— Set problem —
Produce an exact copy of the lines below that run from the line containing "Recreate this scene" to the line containing "COL = S.collection", inclusive; any picture is omitted.

══════════

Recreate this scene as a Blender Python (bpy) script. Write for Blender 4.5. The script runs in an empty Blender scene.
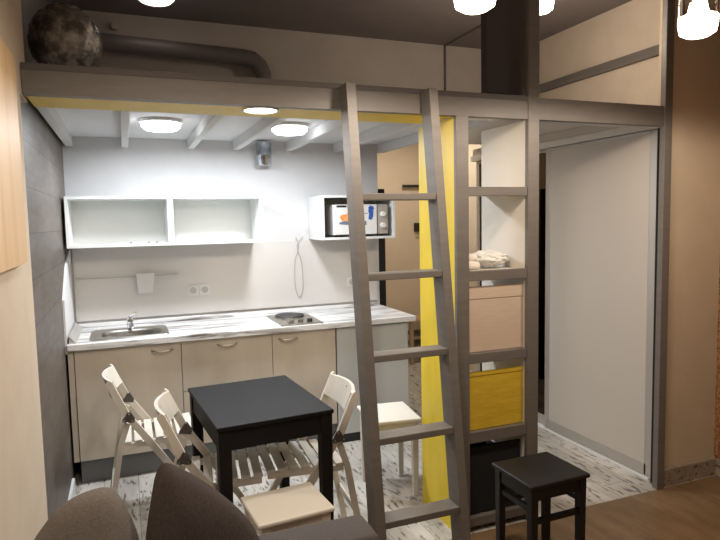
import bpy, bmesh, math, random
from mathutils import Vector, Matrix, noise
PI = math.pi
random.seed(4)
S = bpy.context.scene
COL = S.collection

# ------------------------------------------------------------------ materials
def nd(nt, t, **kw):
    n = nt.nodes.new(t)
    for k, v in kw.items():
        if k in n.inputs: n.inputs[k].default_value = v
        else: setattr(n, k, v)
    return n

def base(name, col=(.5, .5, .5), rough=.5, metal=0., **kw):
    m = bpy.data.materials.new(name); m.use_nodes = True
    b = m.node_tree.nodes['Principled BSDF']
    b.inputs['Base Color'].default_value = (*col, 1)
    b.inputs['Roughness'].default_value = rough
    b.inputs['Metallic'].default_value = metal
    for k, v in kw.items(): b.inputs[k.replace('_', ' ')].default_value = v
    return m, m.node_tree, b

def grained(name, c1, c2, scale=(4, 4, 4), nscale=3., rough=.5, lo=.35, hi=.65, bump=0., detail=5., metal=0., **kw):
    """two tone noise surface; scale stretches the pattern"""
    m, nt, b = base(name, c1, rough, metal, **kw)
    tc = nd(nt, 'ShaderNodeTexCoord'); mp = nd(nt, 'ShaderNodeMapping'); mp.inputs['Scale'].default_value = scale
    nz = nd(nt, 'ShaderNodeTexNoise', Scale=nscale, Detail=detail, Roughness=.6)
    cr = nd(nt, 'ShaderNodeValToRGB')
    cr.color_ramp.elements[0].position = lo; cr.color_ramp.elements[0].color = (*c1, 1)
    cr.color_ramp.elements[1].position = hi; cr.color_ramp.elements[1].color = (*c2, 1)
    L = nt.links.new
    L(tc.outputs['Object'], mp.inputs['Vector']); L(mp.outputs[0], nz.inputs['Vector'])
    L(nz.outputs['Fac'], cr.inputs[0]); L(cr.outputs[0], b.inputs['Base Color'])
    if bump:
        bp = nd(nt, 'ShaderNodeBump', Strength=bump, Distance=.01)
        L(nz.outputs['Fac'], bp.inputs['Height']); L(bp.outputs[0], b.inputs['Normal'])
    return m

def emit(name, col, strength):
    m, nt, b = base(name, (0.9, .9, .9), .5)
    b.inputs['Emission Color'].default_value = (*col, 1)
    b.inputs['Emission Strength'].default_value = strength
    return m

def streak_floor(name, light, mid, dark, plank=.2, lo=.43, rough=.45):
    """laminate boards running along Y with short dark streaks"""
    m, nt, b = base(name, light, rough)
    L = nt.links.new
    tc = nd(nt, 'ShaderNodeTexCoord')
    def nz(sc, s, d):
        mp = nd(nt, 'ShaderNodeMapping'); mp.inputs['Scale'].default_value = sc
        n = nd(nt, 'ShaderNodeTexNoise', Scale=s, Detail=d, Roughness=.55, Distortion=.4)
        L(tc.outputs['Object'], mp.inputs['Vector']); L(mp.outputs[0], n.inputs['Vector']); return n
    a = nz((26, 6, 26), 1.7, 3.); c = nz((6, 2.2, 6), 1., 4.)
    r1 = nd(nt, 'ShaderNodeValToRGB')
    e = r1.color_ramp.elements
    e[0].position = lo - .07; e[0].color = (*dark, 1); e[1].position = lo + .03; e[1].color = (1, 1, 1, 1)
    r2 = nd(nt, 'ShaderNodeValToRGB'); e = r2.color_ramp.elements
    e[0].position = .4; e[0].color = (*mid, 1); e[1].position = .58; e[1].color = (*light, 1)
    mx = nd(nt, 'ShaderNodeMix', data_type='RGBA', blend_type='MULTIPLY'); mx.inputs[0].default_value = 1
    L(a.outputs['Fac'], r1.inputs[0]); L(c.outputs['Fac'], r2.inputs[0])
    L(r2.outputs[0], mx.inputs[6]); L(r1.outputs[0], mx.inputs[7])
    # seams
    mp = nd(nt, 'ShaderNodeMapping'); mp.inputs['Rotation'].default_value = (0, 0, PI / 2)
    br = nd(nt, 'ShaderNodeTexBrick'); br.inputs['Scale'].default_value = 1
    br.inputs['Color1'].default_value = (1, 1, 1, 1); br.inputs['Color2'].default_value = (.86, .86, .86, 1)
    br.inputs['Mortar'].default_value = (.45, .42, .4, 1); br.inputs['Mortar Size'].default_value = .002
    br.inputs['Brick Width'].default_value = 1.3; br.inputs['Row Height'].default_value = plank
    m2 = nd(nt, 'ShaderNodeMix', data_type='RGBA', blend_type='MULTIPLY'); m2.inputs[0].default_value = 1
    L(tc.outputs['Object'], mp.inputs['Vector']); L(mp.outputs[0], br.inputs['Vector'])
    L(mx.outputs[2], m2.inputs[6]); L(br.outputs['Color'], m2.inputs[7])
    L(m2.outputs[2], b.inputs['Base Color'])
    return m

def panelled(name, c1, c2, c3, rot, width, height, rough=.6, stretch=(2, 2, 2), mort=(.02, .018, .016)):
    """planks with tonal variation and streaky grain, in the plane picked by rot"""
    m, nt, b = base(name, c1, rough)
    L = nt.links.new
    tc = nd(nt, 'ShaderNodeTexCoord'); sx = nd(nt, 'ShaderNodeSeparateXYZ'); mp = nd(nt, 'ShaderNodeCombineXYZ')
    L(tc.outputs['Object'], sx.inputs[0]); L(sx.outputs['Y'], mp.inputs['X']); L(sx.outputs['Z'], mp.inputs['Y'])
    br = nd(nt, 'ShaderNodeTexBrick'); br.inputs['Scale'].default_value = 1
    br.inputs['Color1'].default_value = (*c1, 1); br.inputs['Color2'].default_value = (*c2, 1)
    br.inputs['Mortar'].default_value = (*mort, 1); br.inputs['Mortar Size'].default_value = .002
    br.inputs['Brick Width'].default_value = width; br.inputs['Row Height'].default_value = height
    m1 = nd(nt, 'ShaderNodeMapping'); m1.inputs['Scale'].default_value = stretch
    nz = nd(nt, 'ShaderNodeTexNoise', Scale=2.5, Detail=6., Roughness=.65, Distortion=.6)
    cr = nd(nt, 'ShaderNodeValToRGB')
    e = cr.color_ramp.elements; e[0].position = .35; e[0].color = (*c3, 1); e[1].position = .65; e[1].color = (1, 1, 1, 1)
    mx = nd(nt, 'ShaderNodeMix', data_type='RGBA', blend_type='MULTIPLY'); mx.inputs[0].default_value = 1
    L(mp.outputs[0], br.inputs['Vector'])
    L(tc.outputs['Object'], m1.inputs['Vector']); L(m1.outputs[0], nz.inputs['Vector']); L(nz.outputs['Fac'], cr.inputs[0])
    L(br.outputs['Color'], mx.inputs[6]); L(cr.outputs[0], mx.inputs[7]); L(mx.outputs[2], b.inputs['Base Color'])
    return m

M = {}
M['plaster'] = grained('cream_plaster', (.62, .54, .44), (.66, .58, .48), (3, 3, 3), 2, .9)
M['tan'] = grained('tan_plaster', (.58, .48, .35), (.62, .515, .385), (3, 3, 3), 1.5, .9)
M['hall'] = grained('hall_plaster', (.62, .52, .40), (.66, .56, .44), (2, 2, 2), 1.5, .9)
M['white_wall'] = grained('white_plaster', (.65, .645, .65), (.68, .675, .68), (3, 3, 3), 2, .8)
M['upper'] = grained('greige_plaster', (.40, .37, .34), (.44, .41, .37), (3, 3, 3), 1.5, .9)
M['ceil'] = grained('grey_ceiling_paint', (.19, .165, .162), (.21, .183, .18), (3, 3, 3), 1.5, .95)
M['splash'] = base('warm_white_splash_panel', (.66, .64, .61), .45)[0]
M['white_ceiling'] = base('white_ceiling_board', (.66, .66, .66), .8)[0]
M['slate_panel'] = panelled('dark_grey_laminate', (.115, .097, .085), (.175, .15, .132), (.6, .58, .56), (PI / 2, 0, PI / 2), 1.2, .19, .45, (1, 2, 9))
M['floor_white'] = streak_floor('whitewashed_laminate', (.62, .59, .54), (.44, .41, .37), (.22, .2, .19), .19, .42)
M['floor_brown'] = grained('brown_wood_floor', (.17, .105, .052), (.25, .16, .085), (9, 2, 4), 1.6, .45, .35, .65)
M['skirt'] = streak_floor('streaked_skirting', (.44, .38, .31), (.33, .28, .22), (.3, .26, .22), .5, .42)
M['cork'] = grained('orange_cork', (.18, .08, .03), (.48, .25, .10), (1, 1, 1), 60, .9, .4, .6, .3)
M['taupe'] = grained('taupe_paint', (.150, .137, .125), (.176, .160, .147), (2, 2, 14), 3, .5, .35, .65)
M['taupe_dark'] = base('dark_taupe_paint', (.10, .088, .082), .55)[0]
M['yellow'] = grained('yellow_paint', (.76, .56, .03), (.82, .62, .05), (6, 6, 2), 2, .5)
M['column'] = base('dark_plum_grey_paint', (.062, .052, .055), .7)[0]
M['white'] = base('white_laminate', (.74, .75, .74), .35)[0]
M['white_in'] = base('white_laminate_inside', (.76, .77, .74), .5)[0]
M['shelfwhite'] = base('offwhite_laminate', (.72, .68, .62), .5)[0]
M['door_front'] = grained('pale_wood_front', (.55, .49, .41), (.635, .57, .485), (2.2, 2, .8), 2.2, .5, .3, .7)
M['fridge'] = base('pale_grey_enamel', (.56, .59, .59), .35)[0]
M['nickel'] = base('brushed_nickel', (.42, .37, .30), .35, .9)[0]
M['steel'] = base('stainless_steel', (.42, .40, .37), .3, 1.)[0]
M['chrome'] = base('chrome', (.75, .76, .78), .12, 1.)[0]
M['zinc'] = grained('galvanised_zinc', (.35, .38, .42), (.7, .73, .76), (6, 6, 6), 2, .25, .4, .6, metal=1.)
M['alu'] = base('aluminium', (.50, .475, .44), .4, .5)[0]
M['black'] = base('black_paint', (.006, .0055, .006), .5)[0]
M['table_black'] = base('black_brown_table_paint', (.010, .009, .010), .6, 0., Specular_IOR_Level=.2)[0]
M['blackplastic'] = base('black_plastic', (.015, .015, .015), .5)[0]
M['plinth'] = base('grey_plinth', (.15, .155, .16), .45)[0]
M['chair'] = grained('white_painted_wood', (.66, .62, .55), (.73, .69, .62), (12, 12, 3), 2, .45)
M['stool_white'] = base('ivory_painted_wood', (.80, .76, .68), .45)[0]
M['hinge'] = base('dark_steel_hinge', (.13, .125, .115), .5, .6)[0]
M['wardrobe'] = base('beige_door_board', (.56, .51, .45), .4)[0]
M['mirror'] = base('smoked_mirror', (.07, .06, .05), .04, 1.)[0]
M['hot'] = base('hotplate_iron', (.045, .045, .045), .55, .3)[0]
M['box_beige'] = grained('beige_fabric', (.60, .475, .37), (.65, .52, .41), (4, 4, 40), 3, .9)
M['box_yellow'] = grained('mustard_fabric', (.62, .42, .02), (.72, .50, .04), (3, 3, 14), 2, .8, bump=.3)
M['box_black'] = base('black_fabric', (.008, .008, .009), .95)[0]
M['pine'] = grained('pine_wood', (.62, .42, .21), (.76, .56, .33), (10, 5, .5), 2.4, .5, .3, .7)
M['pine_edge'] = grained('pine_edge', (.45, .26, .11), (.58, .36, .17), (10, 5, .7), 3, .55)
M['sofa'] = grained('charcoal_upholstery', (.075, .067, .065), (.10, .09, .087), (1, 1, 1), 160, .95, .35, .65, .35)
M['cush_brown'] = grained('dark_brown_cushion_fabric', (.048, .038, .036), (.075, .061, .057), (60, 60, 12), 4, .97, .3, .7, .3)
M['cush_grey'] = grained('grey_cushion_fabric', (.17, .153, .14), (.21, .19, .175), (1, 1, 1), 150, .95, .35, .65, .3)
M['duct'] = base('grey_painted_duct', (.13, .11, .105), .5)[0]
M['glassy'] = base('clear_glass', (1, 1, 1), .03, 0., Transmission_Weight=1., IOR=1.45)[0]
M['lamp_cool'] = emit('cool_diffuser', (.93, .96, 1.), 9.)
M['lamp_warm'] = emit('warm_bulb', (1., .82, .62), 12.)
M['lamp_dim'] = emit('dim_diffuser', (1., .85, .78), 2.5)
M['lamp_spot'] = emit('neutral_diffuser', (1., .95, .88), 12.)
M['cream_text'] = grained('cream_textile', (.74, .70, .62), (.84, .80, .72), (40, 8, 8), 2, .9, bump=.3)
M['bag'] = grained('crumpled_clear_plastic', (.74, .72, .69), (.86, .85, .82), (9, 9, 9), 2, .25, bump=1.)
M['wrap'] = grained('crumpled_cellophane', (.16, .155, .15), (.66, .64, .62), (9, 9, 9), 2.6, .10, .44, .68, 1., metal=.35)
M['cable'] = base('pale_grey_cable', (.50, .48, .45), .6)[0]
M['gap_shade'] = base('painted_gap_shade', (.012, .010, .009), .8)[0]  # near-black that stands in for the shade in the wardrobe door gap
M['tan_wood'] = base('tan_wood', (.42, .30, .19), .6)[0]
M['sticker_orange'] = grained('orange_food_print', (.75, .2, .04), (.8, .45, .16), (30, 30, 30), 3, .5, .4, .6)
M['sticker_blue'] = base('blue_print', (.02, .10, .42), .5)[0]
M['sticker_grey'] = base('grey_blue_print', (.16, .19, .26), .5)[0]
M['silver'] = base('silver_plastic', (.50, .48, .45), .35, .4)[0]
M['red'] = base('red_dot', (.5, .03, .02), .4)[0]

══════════

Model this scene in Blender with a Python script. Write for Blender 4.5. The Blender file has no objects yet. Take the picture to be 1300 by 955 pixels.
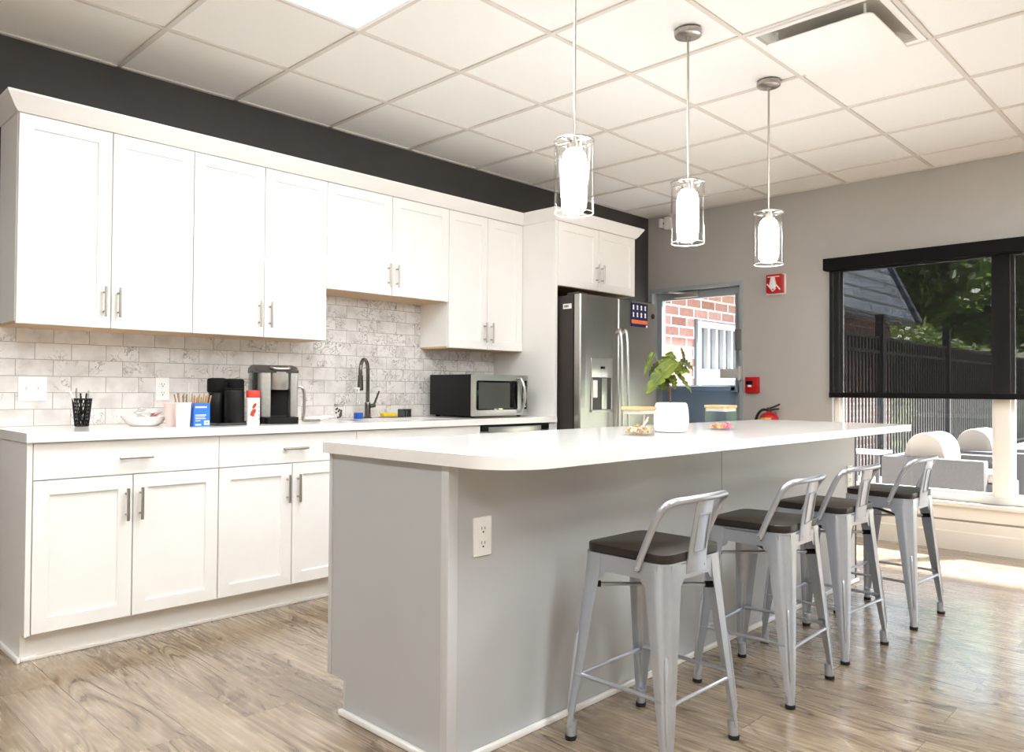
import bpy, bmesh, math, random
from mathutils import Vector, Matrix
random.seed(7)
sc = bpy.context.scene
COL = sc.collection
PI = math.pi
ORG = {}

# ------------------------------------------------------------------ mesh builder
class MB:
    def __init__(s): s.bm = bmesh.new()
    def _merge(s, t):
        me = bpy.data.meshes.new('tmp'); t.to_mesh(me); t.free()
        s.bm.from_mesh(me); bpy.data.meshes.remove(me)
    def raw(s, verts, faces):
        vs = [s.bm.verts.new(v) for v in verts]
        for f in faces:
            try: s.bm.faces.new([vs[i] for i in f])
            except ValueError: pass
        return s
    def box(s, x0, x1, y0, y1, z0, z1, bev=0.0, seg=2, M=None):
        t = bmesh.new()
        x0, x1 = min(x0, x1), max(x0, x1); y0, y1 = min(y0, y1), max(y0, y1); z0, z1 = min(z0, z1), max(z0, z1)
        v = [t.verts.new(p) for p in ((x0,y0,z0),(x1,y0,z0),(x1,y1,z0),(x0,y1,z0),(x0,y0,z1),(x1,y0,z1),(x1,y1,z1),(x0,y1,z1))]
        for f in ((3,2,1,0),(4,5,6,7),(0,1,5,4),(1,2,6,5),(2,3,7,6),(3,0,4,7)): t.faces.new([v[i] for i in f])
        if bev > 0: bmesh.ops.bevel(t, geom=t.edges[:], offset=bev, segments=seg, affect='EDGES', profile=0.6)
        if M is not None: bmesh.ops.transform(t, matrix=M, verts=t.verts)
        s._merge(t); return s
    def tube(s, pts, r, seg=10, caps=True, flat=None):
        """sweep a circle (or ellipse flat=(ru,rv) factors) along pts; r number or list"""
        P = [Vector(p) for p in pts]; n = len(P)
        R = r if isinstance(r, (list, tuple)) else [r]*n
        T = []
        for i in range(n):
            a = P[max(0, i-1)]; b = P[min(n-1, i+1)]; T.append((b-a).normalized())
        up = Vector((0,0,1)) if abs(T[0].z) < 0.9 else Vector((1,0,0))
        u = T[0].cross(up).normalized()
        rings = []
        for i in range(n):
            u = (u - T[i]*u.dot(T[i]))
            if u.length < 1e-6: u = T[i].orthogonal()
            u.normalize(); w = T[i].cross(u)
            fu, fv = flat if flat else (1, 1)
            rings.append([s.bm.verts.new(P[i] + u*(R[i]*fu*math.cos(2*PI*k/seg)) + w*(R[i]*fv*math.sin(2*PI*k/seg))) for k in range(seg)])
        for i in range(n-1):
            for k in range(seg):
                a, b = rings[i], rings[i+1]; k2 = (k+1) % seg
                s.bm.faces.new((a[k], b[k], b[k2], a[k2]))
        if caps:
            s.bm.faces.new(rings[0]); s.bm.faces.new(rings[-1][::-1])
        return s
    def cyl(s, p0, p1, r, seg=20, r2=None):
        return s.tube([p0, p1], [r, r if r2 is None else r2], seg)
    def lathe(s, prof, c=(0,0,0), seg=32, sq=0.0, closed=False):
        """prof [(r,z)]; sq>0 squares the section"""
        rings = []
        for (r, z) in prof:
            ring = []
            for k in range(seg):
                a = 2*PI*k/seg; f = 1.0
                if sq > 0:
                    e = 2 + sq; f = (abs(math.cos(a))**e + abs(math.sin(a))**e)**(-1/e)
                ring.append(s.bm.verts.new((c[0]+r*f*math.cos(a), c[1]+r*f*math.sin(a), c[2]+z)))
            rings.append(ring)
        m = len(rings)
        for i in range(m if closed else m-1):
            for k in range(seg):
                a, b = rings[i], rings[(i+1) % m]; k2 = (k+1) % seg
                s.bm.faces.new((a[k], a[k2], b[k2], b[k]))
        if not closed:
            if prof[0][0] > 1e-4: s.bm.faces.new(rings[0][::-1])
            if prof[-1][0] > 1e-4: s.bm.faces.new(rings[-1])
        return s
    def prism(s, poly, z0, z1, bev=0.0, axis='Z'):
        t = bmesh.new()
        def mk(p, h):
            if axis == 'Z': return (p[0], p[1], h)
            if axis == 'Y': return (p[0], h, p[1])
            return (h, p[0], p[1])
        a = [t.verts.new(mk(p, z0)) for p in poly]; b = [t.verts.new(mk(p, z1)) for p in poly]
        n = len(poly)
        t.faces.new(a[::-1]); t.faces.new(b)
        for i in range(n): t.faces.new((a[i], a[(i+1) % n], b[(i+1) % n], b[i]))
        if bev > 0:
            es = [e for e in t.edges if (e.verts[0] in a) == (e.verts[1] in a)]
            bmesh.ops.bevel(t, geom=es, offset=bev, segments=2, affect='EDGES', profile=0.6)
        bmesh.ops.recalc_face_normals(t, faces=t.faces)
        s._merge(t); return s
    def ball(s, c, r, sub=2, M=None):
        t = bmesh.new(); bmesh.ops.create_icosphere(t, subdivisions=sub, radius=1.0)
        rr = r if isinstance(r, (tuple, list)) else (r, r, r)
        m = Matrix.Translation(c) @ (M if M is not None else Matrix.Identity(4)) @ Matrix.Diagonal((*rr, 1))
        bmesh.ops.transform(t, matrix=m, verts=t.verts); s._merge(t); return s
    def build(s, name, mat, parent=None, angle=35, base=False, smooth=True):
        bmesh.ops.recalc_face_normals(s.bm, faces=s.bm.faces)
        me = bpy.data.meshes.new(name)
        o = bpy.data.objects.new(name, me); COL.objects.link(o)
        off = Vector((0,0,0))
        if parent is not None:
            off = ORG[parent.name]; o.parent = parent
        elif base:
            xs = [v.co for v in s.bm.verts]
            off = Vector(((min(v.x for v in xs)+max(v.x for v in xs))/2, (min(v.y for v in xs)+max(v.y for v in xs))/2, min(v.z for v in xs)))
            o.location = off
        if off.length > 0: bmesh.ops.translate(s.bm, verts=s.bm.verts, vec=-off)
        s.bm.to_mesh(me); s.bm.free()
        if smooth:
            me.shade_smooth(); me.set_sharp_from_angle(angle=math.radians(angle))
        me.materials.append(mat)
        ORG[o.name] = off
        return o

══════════

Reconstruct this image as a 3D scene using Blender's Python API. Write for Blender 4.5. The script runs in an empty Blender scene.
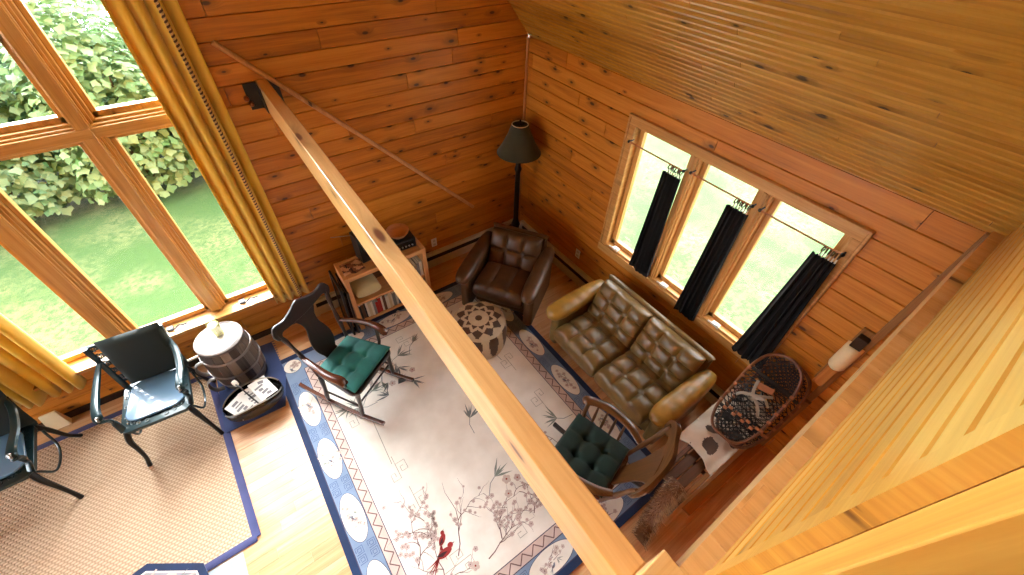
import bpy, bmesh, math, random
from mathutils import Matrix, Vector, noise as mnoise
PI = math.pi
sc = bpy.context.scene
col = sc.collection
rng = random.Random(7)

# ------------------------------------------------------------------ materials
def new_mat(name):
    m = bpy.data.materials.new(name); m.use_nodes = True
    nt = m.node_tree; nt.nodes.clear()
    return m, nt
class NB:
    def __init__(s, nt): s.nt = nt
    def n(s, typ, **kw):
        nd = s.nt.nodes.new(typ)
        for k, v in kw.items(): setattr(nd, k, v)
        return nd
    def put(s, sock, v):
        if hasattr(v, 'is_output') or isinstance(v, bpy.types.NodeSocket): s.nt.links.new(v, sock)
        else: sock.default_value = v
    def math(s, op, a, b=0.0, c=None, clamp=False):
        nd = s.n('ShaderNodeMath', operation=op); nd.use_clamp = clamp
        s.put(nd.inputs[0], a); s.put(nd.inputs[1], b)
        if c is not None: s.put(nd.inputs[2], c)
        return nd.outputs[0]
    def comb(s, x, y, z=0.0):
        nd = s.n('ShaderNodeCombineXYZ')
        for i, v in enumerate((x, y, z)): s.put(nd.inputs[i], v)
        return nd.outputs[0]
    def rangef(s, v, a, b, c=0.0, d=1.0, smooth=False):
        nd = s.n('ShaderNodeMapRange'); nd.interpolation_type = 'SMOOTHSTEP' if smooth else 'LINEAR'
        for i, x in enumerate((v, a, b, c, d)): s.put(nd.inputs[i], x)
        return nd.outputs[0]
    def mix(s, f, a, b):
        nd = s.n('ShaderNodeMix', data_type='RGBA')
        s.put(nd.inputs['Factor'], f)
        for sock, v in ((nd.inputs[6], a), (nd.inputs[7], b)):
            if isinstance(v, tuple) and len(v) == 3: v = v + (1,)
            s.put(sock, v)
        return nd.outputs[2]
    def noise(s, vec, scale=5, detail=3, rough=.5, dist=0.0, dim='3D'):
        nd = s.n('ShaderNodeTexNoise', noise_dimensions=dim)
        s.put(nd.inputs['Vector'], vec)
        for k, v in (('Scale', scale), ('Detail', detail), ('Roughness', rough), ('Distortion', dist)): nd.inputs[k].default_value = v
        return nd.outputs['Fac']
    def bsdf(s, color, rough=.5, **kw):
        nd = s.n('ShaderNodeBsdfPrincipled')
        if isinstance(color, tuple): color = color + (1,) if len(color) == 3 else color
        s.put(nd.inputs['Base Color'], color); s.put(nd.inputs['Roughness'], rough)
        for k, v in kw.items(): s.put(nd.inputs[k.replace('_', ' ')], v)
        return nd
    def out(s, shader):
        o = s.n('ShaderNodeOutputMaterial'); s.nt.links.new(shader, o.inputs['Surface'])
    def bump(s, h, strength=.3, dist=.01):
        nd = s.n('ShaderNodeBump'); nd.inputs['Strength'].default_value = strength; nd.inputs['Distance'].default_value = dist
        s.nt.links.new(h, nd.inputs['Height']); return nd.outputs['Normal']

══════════

— Worked answer —
Recreate this scene as a Blender Python (bpy) script. Write for Blender 4.5. The script runs in an empty Blender scene.
import bpy, bmesh, math, random
from mathutils import Vector, Matrix, noise
PI = math.pi
random.seed(4)
S = bpy.context.scene
COL = S.collection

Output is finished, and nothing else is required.